Relation between prevention of waste and protection of correlative rights. — Prevention of waste is of paramount interest to the legislature and protection of correlative rights is interrelated and inseparable from it. The very definition of "correlative rights" emphasizes the term "without waste." However, protection of correlative rights is necessary adjunct to the prevention of waste. Continental Oil Co. v. Oil Conservation Comm'n, 1962-NMSC-062, 70 N.M. 310, 373 P.2d 809.
Division's authority to pool separately owned tracts. — Since commission (now division) has power to pool separately owned tracts within a spacing or proration unit, as well as concomitant authority to establish oversize nonstandard spacing units, commission also has authority to pool separately owned tracts within an oversize nonstandard spacing unit. Rutter & Wilbanks Corp. v. Oil Conservation Comm'n, 1975-NMSC-006, 87 N.M. 286, 532 P.2d 582.
Elements of property right of natural gas owners. — The legislature has stated definitively the elements contained in property right of natural gas owners. Such right is not absolute or unconditional. It consists of merely (1) an opportunity to produce, (2) only insofar as it is practicable to do so, (3) without waste, (4) a proportion, (5) insofar as it can be practically determined and obtained without waste, (6) of gas in the pool. Continental Oil Co. v. Oil Conservation Comm'n, 1962-NMSC-062, 70 N.M. 310, 373 P.2d 809.

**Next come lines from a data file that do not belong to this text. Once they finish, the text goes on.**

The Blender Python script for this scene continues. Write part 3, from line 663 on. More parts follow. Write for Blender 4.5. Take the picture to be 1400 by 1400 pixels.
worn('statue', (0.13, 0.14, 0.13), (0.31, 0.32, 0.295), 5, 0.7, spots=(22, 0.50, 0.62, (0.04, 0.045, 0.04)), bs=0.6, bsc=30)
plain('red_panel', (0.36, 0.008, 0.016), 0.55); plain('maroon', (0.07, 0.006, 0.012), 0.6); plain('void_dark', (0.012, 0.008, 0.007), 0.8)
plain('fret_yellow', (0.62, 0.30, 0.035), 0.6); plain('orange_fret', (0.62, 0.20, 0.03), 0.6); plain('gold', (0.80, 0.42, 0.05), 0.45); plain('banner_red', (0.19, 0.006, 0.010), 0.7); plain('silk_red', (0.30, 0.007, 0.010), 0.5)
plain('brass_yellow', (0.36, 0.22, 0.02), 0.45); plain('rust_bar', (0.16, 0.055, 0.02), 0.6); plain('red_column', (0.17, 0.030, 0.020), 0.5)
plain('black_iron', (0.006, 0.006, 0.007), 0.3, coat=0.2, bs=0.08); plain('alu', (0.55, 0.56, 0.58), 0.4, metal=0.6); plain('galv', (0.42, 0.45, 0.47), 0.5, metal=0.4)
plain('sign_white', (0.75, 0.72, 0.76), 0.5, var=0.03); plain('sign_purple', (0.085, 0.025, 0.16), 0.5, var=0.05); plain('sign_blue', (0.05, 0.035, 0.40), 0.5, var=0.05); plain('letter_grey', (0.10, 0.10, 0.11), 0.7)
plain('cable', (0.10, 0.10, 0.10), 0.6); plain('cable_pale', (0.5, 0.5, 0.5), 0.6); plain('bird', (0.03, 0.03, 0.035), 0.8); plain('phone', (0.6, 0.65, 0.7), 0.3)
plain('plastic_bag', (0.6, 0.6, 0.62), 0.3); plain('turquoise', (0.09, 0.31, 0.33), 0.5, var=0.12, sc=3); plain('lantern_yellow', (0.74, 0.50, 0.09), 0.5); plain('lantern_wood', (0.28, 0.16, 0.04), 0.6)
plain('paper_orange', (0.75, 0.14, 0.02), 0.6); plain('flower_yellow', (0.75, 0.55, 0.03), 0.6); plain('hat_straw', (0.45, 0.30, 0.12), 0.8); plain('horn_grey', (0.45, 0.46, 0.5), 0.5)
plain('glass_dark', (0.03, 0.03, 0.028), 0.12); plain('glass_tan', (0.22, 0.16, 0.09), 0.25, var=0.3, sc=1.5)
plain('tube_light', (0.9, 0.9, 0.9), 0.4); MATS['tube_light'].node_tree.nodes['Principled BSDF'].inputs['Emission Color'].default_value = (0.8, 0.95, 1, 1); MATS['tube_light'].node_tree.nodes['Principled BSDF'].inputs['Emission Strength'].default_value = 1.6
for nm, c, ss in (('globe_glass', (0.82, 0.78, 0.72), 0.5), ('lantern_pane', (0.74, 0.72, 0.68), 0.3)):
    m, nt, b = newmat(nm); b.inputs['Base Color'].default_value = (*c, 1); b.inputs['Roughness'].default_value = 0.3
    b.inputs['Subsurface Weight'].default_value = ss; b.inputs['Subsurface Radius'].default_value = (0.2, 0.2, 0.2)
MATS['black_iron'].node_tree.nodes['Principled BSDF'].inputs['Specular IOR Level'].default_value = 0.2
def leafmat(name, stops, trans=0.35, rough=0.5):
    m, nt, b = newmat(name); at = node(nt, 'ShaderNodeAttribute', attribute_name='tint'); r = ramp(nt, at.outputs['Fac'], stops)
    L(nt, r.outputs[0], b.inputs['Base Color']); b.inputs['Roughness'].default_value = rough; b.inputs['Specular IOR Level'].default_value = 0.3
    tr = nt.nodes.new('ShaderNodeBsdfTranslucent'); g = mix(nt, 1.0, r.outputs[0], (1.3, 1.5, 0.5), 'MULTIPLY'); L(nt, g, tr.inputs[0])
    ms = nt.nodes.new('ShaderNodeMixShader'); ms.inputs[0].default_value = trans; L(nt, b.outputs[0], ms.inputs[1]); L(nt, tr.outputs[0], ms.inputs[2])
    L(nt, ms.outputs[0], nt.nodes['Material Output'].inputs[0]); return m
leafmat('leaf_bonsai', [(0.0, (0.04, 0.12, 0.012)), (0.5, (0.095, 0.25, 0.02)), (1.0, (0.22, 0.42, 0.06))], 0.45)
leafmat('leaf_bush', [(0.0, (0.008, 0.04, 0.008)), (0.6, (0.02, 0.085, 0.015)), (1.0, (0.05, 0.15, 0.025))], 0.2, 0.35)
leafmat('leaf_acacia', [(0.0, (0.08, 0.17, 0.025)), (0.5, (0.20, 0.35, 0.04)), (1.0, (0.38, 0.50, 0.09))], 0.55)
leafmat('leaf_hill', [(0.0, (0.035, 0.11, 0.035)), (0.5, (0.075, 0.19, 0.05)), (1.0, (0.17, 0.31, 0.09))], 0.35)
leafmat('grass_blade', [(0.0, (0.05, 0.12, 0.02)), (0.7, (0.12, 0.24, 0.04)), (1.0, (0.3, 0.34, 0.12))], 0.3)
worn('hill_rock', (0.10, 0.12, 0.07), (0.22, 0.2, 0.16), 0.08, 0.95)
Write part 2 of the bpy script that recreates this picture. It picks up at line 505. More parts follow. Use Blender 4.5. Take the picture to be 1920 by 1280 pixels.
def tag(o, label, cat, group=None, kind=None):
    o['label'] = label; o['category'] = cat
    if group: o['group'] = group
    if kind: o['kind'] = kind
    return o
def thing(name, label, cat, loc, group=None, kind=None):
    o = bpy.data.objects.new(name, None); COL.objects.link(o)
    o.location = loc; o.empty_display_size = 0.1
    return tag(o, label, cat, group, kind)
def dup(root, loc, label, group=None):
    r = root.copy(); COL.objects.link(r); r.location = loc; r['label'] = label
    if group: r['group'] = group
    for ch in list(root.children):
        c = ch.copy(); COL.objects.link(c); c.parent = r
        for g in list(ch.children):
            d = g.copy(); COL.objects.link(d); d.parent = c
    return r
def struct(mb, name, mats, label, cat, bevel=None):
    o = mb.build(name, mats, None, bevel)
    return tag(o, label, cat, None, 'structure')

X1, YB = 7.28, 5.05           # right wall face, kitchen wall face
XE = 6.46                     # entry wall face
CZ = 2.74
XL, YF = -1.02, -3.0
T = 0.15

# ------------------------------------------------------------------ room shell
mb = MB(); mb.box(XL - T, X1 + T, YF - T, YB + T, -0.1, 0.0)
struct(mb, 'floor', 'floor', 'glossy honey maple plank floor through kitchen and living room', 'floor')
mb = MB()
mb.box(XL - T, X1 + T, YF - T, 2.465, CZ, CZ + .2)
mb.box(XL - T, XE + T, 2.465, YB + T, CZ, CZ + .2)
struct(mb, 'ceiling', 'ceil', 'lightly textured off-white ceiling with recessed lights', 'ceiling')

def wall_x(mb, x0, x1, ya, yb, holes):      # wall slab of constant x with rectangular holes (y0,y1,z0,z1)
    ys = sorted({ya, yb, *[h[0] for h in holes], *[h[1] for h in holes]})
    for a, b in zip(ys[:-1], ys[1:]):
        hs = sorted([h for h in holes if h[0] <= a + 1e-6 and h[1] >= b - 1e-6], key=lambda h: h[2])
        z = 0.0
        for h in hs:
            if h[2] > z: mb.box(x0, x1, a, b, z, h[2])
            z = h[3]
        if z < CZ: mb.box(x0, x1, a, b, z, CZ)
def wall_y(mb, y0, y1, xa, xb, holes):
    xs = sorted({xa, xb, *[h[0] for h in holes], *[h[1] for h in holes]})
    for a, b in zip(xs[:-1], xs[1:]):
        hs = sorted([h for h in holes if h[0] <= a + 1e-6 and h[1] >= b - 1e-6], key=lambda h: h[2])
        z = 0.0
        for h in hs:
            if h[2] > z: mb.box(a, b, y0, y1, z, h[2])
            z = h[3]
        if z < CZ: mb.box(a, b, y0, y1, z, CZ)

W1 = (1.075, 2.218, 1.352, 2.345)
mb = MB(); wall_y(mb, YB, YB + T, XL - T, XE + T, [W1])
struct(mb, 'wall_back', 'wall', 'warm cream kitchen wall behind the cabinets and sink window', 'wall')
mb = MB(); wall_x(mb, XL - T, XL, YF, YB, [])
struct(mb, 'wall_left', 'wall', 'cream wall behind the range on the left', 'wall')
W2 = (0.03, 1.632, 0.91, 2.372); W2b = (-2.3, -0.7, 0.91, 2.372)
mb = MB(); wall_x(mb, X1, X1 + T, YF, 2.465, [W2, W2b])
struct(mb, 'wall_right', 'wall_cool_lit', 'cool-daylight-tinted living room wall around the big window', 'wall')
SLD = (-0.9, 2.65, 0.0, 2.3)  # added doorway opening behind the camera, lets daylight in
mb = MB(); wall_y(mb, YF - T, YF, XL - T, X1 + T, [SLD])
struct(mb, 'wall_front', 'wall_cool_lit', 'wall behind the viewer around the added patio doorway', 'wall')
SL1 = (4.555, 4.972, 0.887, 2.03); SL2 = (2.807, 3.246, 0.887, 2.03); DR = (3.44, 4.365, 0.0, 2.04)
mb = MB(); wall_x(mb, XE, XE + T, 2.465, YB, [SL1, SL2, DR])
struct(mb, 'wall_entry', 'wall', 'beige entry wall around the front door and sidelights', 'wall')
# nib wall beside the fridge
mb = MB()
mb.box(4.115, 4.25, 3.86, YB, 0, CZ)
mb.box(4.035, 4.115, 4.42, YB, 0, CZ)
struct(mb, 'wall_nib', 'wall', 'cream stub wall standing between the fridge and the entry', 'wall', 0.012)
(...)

Law reviews. — For article, "Compulsory Pooling of Oil and Gas Interests in New Mexico," see 3 Nat. Res. J. 316 (1963).
For comment on El Paso Natural Gas Co. v. Oil Conservation Comm'n, 76 N.M. 268, 414 P.2d 496 (1966), see 7 Nat. Res. J. 425 (1967).
For comment on geothermal energy and water law, see 19 Nat. Res. J. 445 (1979).
Am. Jur. 2d, A.L.R. and C.J.S. references. — 38 Am. Jur. 2d Gas and Oil §§ 159, 161, 164.